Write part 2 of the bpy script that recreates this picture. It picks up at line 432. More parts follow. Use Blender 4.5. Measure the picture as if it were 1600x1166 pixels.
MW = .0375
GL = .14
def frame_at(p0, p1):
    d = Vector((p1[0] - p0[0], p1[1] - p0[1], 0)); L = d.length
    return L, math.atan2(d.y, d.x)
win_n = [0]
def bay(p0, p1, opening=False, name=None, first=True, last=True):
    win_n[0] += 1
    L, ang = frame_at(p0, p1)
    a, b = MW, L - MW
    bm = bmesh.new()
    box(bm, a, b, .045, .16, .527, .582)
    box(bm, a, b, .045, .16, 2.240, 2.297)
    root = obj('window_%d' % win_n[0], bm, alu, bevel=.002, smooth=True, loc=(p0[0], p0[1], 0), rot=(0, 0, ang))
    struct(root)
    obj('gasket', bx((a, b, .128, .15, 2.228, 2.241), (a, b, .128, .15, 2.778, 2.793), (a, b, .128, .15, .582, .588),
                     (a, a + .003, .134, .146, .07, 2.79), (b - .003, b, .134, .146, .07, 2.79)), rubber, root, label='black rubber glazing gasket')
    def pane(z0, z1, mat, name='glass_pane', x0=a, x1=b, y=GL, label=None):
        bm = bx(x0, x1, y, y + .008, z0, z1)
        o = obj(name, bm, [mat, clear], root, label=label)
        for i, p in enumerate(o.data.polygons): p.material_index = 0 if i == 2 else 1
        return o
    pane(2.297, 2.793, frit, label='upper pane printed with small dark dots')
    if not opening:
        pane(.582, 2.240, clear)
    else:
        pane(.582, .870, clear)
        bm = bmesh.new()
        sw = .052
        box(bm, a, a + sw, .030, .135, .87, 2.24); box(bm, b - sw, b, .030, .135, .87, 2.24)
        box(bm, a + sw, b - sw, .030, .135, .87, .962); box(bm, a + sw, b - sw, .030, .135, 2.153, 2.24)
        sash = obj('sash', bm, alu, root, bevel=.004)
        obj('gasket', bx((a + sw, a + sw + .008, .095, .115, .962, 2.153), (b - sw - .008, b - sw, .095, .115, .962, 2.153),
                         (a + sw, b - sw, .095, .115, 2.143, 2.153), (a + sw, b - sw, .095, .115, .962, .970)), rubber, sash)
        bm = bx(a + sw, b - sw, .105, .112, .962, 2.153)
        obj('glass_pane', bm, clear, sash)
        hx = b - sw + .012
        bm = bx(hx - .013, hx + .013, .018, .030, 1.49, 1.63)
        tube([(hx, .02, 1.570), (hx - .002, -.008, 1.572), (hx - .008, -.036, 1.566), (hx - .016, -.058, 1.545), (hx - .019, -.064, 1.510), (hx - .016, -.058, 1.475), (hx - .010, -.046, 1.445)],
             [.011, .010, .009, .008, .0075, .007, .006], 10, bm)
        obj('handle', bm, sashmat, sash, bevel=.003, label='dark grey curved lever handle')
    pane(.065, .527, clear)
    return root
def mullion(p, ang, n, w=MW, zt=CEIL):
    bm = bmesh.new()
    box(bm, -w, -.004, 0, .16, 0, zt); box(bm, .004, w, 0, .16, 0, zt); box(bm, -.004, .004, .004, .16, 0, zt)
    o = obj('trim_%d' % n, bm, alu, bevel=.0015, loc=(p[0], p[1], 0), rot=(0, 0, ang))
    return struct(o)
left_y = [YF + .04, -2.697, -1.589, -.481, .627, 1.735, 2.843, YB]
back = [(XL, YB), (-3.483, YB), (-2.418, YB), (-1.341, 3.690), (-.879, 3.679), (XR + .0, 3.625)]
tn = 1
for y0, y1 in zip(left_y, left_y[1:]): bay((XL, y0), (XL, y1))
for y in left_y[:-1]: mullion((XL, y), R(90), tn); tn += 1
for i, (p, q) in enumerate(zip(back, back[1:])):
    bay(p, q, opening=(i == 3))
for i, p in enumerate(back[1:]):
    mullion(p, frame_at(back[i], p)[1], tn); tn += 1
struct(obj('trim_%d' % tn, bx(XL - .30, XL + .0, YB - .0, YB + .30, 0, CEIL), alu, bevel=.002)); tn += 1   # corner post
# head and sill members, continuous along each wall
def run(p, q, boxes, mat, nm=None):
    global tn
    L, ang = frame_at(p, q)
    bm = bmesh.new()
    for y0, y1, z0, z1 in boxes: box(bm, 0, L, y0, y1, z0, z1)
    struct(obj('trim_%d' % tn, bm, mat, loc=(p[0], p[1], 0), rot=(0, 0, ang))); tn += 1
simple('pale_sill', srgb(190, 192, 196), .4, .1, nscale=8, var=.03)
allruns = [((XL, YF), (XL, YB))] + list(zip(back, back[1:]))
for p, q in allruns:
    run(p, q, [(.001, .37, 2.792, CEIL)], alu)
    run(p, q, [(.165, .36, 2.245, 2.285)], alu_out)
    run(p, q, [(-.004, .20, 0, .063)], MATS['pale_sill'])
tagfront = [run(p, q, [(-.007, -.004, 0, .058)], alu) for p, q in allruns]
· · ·
* Problem details
Output all of the material, please, exactly as it stands.

* Response to this task
Write part 2 of the bpy script that recreates this picture. It picks up at line 432. More parts follow. Use Blender 4.5. Measure the picture as if it were 1600x1166 pixels.
MW = .0375
GL = .14
def frame_at(p0, p1):
    d = Vector((p1[0] - p0[0], p1[1] - p0[1], 0)); L = d.length
    return L, math.atan2(d.y, d.x)
win_n = [0]
def bay(p0, p1, opening=False, name=None, first=True, last=True):
    win_n[0] += 1
    L, ang = frame_at(p0, p1)
    a, b = MW, L - MW
    bm = bmesh.new()
    box(bm, a, b, .045, .16, .527, .582)
    box(bm, a, b, .045, .16, 2.240, 2.297)
    root = obj('window_%d' % win_n[0], bm, alu, bevel=.002, smooth=True, loc=(p0[0], p0[1], 0), rot=(0, 0, ang))
    struct(root)
    obj('gasket', bx((a, b, .128, .15, 2.228, 2.241), (a, b, .128, .15, 2.778, 2.793), (a, b, .128, .15, .582, .588),
                     (a, a + .003, .134, .146, .07, 2.79), (b - .003, b, .134, .146, .07, 2.79)), rubber, root, label='black rubber glazing gasket')
    def pane(z0, z1, mat, name='glass_pane', x0=a, x1=b, y=GL, label=None):
        bm = bx(x0, x1, y, y + .008, z0, z1)
        o = obj(name, bm, [mat, clear], root, label=label)
        for i, p in enumerate(o.data.polygons): p.material_index = 0 if i == 2 else 1
        return o
    pane(2.297, 2.793, frit, label='upper pane printed with small dark dots')
    if not opening:
        pane(.582, 2.240, clear)
    else:
        pane(.582, .870, clear)
        bm = bmesh.new()
        sw = .052
        box(bm, a, a + sw, .030, .135, .87, 2.24); box(bm, b - sw, b, .030, .135, .87, 2.24)
        box(bm, a + sw, b - sw, .030, .135, .87, .962); box(bm, a + sw, b - sw, .030, .135, 2.153, 2.24)
        sash = obj('sash', bm, alu, root, bevel=.004)
        obj('gasket', bx((a + sw, a + sw + .008, .095, .115, .962, 2.153), (b - sw - .008, b - sw, .095, .115, .962, 2.153),
                         (a + sw, b - sw, .095, .115, 2.143, 2.153), (a + sw, b - sw, .095, .115, .962, .970)), rubber, sash)
        bm = bx(a + sw, b - sw, .105, .112, .962, 2.153)
        obj('glass_pane', bm, clear, sash)
        hx = b - sw + .012
        bm = bx(hx - .013, hx + .013, .018, .030, 1.49, 1.63)
        tube([(hx, .02, 1.570), (hx - .002, -.008, 1.572), (hx - .008, -.036, 1.566), (hx - .016, -.058, 1.545), (hx - .019, -.064, 1.510), (hx - .016, -.058, 1.475), (hx - .010, -.046, 1.445)],
             [.011, .010, .009, .008, .0075, .007, .006], 10, bm)
        obj('handle', bm, sashmat, sash, bevel=.003, label='dark grey curved lever handle')
    pane(.065, .527, clear)
    return root
def mullion(p, ang, n, w=MW, zt=CEIL):
    bm = bmesh.new()
    box(bm, -w, -.004, 0, .16, 0, zt); box(bm, .004, w, 0, .16, 0, zt); box(bm, -.004, .004, .004, .16, 0, zt)
    o = obj('trim_%d' % n, bm, alu, bevel=.0015, loc=(p[0], p[1], 0), rot=(0, 0, ang))
    return struct(o)
left_y = [YF + .04, -2.697, -1.589, -.481, .627, 1.735, 2.843, YB]
back = [(XL, YB), (-3.483, YB), (-2.418, YB), (-1.341, 3.690), (-.879, 3.679), (XR + .0, 3.625)]
tn = 1
for y0, y1 in zip(left_y, left_y[1:]): bay((XL, y0), (XL, y1))
for y in left_y[:-1]: mullion((XL, y), R(90), tn); tn += 1
for i, (p, q) in enumerate(zip(back, back[1:])):
    bay(p, q, opening=(i == 3))
for i, p in enumerate(back[1:]):
    mullion(p, frame_at(back[i], p)[1], tn); tn += 1
struct(obj('trim_%d' % tn, bx(XL - .30, XL + .0, YB - .0, YB + .30, 0, CEIL), alu, bevel=.002)); tn += 1   # corner post
# head and sill members, continuous along each wall
def run(p, q, boxes, mat, nm=None):
    global tn
    L, ang = frame_at(p, q)
    bm = bmesh.new()
    for y0, y1, z0, z1 in boxes: box(bm, 0, L, y0, y1, z0, z1)
    struct(obj('trim_%d' % tn, bm, mat, loc=(p[0], p[1], 0), rot=(0, 0, ang))); tn += 1
simple('pale_sill', srgb(190, 192, 196), .4, .1, nscale=8, var=.03)
allruns = [((XL, YF), (XL, YB))] + list(zip(back, back[1:]))
for p, q in allruns:
    run(p, q, [(.001, .37, 2.792, CEIL)], alu)
    run(p, q, [(.165, .36, 2.245, 2.285)], alu_out)
    run(p, q, [(-.004, .20, 0, .063)], MATS['pale_sill'])
tagfront = [run(p, q, [(-.007, -.004, 0, .058)], alu) for p, q in allruns]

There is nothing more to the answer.